**Instructions to follow**:
Restate the opening lines of the material below word for word, stopping after the line that contains "R = math.radians".
-- begin Available data --
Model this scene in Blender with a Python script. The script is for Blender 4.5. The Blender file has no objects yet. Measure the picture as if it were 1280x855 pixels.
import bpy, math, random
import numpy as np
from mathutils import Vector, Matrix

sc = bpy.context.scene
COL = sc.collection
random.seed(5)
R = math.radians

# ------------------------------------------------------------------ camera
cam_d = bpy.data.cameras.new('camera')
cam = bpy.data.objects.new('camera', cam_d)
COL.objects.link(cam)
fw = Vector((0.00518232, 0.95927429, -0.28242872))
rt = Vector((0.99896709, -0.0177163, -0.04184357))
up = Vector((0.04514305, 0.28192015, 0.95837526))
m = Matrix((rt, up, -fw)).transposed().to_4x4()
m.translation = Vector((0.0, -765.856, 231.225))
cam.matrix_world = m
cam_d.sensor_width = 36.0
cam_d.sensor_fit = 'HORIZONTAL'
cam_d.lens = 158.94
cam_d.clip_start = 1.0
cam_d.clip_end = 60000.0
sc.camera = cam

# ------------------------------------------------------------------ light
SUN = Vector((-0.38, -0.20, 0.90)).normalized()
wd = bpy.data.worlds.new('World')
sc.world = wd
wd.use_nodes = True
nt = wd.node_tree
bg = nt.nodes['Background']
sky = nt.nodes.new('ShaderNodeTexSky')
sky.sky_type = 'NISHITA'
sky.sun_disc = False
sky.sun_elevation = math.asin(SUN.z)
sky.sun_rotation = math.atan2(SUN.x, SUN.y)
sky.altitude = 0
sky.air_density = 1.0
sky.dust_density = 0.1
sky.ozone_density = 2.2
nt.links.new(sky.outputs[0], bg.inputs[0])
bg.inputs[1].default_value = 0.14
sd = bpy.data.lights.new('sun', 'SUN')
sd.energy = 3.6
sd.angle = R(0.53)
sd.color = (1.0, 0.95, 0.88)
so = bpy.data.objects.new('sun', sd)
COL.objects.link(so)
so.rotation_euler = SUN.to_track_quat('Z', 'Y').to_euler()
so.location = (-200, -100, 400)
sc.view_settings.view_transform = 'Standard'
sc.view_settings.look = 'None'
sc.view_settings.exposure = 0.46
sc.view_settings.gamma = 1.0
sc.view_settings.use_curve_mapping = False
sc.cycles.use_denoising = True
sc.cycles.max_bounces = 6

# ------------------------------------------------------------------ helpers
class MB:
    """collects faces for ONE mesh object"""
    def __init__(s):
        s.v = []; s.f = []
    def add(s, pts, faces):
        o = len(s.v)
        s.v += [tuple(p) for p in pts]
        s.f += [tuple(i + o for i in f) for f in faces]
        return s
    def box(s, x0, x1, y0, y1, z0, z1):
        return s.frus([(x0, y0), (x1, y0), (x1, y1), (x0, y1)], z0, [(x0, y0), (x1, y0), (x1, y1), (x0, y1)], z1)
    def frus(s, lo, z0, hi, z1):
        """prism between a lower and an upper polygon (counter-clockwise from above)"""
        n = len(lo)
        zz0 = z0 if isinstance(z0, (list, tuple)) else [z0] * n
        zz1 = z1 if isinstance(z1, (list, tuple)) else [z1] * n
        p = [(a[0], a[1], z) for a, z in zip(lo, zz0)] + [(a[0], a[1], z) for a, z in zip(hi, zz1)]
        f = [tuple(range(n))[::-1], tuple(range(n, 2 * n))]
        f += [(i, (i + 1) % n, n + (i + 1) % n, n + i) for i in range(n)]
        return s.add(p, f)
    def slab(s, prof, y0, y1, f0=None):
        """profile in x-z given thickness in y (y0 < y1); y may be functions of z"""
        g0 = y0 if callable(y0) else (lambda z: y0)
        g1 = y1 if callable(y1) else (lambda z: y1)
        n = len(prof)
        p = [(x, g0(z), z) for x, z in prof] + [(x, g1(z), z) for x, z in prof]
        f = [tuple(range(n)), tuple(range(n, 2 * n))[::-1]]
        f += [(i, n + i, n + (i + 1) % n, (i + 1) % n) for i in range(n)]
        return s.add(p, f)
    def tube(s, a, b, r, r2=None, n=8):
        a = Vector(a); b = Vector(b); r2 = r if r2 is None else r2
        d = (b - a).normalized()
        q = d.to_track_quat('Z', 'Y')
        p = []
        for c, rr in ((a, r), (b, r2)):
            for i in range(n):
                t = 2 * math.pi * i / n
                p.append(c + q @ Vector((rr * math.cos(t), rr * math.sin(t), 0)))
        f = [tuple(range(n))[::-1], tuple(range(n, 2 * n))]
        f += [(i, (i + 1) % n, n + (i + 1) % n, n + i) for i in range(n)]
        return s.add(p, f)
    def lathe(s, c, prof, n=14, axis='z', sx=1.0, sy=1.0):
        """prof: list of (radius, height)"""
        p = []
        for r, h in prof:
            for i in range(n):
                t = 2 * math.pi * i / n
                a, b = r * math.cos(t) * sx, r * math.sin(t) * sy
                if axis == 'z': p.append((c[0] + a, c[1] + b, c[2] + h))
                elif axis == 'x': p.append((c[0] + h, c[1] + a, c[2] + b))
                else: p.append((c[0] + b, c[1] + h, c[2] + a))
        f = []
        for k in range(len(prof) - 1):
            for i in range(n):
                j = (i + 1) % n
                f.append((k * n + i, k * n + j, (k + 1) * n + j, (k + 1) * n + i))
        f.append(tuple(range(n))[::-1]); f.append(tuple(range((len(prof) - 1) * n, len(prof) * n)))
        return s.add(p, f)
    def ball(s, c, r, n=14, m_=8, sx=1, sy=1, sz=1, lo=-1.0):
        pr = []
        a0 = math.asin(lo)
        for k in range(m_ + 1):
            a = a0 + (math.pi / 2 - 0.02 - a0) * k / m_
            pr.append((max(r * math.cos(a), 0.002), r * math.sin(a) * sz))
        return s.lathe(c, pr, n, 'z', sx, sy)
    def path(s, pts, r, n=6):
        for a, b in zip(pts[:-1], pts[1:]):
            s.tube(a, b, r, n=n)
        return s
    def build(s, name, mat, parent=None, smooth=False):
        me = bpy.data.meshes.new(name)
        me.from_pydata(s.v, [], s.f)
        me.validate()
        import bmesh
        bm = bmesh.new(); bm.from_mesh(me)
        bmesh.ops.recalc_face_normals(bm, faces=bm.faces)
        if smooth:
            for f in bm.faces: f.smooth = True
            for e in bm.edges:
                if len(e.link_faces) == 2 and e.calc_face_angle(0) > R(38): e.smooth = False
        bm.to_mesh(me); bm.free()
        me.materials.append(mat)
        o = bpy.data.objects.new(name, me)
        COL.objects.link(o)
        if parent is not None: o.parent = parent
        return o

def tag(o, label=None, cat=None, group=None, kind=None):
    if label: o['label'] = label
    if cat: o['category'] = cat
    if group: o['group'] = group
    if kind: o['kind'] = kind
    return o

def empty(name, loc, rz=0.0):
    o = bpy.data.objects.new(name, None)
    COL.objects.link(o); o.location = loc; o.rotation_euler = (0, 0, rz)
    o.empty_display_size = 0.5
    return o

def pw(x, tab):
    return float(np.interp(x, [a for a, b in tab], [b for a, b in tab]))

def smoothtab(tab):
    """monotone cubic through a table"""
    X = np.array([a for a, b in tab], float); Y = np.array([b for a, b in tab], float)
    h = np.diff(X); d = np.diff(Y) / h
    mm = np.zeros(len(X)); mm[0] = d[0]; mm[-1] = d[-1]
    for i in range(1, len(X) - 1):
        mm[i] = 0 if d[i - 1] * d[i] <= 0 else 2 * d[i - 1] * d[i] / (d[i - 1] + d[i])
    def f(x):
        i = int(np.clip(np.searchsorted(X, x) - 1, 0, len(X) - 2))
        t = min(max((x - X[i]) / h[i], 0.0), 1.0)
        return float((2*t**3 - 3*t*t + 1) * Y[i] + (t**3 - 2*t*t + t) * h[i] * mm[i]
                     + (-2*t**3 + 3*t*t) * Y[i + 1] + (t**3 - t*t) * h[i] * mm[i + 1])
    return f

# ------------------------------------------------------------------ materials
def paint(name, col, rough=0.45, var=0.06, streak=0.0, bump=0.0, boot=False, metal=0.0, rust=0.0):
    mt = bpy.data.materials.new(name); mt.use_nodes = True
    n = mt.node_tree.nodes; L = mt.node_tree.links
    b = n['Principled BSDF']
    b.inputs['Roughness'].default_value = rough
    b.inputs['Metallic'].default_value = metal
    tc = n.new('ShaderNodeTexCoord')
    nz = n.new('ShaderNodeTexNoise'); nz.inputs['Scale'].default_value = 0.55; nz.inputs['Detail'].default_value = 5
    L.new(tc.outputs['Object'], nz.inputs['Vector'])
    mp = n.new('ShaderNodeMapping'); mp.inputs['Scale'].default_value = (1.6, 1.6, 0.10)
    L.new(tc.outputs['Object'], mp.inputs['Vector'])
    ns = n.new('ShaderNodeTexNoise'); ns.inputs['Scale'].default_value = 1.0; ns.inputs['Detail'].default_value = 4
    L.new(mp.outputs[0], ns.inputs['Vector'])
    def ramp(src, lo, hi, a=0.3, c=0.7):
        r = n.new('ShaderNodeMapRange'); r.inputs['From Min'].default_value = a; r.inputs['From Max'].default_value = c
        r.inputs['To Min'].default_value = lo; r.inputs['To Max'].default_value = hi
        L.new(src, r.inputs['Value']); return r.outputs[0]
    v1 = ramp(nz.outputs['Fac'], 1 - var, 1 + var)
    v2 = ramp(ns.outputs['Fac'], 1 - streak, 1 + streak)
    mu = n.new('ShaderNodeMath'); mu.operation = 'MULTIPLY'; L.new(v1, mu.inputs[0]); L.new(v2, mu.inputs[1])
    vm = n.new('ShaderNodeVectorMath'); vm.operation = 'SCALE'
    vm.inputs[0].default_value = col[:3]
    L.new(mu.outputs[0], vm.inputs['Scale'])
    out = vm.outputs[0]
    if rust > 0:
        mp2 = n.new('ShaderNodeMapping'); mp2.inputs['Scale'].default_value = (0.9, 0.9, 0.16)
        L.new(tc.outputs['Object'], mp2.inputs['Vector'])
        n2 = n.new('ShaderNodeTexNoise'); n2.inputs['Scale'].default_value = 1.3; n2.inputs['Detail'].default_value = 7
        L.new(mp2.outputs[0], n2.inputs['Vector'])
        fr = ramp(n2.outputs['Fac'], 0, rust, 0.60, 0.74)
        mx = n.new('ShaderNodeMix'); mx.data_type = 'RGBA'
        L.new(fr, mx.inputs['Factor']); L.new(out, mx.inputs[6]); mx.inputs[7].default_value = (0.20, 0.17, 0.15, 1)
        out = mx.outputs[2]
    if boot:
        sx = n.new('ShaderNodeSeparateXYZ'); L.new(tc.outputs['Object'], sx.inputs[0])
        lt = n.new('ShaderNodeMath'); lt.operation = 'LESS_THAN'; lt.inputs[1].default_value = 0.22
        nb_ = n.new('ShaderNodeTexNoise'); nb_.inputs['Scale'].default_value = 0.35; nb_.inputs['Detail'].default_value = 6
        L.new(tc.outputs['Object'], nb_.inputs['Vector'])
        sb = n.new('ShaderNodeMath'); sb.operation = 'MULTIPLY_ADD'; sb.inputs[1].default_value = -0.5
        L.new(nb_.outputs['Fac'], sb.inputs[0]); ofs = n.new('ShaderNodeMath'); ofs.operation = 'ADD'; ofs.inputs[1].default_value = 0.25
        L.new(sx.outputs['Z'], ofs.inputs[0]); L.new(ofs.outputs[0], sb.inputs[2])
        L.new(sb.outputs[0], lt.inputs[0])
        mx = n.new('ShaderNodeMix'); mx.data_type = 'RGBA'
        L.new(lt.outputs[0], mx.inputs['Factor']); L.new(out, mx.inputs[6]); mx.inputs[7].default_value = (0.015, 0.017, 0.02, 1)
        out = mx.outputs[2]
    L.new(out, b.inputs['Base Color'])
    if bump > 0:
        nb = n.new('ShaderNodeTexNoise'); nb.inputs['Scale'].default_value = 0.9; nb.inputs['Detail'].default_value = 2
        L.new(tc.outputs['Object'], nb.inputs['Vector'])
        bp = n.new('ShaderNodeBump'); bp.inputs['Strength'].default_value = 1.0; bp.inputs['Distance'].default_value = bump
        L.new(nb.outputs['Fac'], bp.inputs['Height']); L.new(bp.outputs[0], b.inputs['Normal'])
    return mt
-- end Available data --
**Exercise answer**:
Model this scene in Blender with a Python script. The script is for Blender 4.5. The Blender file has no objects yet. Measure the picture as if it were 1280x855 pixels.
import bpy, math, random
import numpy as np
from mathutils import Vector, Matrix

sc = bpy.context.scene
COL = sc.collection
random.seed(5)
R = math.radians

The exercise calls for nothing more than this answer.